Arguments constructed by prosecutors conform to Amsterdam and Bruner’s (2000) theory of narrative, in which the story begins with a ‘steady state’ which is interrupted by a conflict or ‘trouble’ which in turn calls for a form of ‘redress,’ and which concludes with a ‘coda’ expressing some kind of ‘moral of the story.’ The modal prosecutor narrative followed this form: the protagonist is the victim, the ‘steady state’ is the victim’s placid world, the ‘trouble’ is the defendant’s violent interruption of this placid world, the ‘redress’ is the death penalty for the defendant, the lesson in the ‘coda’ is that retribution (and often also incapacitation) is society’s only suitable response to the murder because the victim’s family deserves it. These narratives focused on themes of individual responsibility, ‘evil,’ sociopathy, and retributive redress for murder.

Defender narratives were significantly less in line with Amsterdam and Bruner’s model of narrative. Instead, defenders tended to discursively propose a series of factors for jurors to consider in weighing their penalty decision, without organizing these factors into a narrative structure. In a few examples from these data, defenders did construct relatively coherent narratives, with the defendant cast as the protagonist rather than the victim, but this was the exception to the rule. Defense narratives focused on themes of the defendant’s diminished autonomy caused by forces such as poverty, neglect and abuse, mental illness, and intoxication; they also occasionally focused on lingering doubt.

Another expectation preceding this research was that capital defenders generally engage in cause lawyering, meaning a process in which lawyers specifically and purposefully apply themselves discriminately, using the law as a tool to take on a cause—sometimes at the expense of their particular client. However, this investigation demonstrates that these capital defenders tend not to engage in cause lawyering. Although defenders usually delineated some contextual factors and occasionally attributed some degree of causality to those factors, never did any trial defender point out the ideological implication of this argumentation.

Finally, this investigation shows that capital prosecutor discourse and consciousness evince contradictory themes, notably a profound legal tension. While instantiating ideological themes that may underlie state killing (such as retribution and individualism) in trial discourses and also interviews, prosecutors simultaneously assert the primacy of ‘facts’ and law. This is paradoxical because there is a contradiction between the rational, formal, bureaucratic process through which prosecutors narratively construct reality and the affective, moralistic, and inflammatory content of that constructed reality. Moreover, prosecutors’ deep commitment to and valorization of the rational, formal law is at odds with their belief that the law’s purpose is to provide retribution on the behalf of the families of murder victims and also society in general.
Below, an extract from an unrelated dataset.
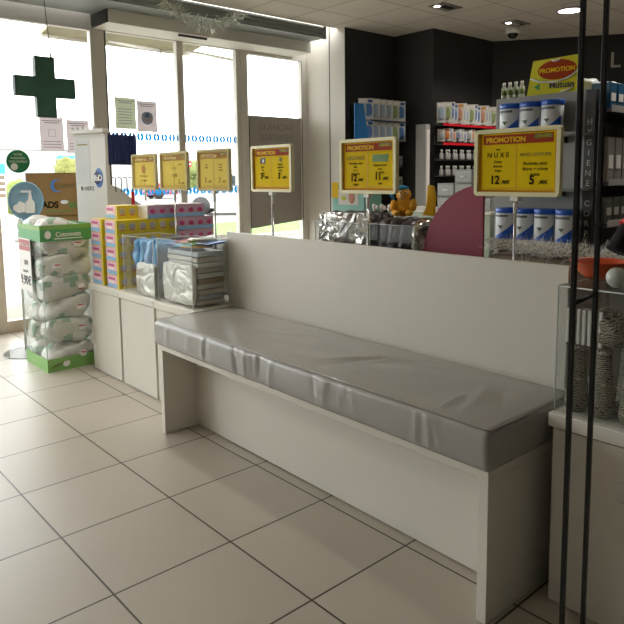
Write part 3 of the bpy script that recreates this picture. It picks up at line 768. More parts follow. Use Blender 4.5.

This study engages directly with the current theoretical debate in death penalty research on the role of cultural commitments to ‘American’ ideologies in the retention of capital punishment. Ultimately, this dissertation illuminates the elusive yet powerful role of ideology in legal discourses. Through analyzing the content and processes of death penalty narratives, this research illuminates the covert life of the American Creed in the law.